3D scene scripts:
** begin **
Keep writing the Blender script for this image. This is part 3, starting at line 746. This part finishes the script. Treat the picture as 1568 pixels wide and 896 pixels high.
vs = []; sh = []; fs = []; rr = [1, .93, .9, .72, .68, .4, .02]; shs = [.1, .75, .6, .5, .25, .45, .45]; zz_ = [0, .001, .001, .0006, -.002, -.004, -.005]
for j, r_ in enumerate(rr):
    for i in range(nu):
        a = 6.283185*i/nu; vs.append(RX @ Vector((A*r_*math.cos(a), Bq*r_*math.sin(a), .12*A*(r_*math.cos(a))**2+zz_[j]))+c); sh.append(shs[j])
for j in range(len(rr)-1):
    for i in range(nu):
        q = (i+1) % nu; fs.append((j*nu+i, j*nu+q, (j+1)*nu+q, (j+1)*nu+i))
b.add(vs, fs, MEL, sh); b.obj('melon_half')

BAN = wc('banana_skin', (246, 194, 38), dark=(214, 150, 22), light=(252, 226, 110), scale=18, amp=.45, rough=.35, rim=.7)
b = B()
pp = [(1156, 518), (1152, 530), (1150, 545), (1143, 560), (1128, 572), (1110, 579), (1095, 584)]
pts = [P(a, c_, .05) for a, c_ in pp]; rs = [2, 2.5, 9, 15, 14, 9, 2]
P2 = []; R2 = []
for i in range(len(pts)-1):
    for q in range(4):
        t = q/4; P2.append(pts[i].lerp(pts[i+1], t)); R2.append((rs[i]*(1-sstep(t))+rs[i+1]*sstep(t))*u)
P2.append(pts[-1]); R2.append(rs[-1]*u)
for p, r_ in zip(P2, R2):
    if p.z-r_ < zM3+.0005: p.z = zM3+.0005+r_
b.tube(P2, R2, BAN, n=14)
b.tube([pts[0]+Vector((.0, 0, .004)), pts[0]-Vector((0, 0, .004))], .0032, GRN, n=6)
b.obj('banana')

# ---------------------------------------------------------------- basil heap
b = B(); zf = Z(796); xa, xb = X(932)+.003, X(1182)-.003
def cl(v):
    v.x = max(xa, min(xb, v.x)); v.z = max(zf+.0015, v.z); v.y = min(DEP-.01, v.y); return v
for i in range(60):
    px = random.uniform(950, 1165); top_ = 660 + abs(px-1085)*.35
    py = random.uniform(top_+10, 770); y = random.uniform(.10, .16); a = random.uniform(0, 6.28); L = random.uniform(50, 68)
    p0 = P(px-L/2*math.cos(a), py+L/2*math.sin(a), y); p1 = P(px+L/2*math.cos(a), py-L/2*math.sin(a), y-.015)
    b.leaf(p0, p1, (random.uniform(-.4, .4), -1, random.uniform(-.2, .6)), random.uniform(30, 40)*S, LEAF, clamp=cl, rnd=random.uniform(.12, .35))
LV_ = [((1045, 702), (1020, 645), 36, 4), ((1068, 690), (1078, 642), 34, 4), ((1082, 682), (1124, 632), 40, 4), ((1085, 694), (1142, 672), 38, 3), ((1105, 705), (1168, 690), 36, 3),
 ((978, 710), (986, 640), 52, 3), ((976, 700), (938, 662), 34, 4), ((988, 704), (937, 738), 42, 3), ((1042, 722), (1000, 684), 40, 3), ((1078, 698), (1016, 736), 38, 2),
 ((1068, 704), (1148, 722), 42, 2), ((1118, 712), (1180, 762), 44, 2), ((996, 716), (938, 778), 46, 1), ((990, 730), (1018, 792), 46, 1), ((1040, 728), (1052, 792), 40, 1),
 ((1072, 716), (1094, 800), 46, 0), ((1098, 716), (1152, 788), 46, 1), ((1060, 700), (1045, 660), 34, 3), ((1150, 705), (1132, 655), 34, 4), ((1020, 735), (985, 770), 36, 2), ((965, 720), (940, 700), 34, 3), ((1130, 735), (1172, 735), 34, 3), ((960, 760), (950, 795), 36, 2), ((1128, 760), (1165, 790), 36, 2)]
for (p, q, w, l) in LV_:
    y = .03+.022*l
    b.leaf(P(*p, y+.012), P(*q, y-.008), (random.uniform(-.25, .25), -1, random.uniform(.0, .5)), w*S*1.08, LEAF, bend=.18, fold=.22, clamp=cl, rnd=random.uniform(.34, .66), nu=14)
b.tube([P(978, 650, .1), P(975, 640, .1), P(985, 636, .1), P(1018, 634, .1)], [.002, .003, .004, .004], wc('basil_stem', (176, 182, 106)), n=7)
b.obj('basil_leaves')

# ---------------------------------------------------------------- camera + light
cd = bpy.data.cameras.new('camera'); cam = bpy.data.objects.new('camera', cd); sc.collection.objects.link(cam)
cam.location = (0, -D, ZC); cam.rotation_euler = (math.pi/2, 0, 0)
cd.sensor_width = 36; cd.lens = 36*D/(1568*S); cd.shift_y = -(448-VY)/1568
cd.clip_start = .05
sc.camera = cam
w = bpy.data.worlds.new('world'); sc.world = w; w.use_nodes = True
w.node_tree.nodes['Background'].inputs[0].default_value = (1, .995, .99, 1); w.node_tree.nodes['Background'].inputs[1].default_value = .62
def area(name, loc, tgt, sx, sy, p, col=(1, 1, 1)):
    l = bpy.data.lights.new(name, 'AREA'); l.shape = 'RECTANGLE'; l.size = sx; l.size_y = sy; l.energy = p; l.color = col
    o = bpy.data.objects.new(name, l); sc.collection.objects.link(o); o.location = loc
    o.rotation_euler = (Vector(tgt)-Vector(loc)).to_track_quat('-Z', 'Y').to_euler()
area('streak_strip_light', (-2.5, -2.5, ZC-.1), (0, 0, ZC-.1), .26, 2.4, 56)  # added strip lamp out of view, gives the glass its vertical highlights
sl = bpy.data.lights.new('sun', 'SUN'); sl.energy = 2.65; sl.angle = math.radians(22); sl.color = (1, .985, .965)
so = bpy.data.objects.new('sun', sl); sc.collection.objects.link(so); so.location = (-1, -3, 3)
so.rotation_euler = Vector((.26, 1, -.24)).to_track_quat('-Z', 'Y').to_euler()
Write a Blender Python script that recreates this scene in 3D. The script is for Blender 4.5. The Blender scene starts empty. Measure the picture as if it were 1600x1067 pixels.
** end **
» TASK DIRECTIONS: Lines of the material that contain the word "uniform" are to be gathered.

» EXPECTED ANSWER:
    px = random.uniform(950, 1165); top_ = 660 + abs(px-1085)*.35
    py = random.uniform(top_+10, 770); y = random.uniform(.10, .16); a = random.uniform(0, 6.28); L = random.uniform(50, 68)
    b.leaf(p0, p1, (random.uniform(-.4, .4), -1, random.uniform(-.2, .6)), random.uniform(30, 40)*S, LEAF, clamp=cl, rnd=random.uniform(.12, .35))
    b.leaf(P(*p, y+.012), P(*q, y-.008), (random.uniform(-.25, .25), -1, random.uniform(.0, .5)), w*S*1.08, LEAF, bend=.18, fold=.22, clamp=cl, rnd=random.uniform(.34, .66), nu=14)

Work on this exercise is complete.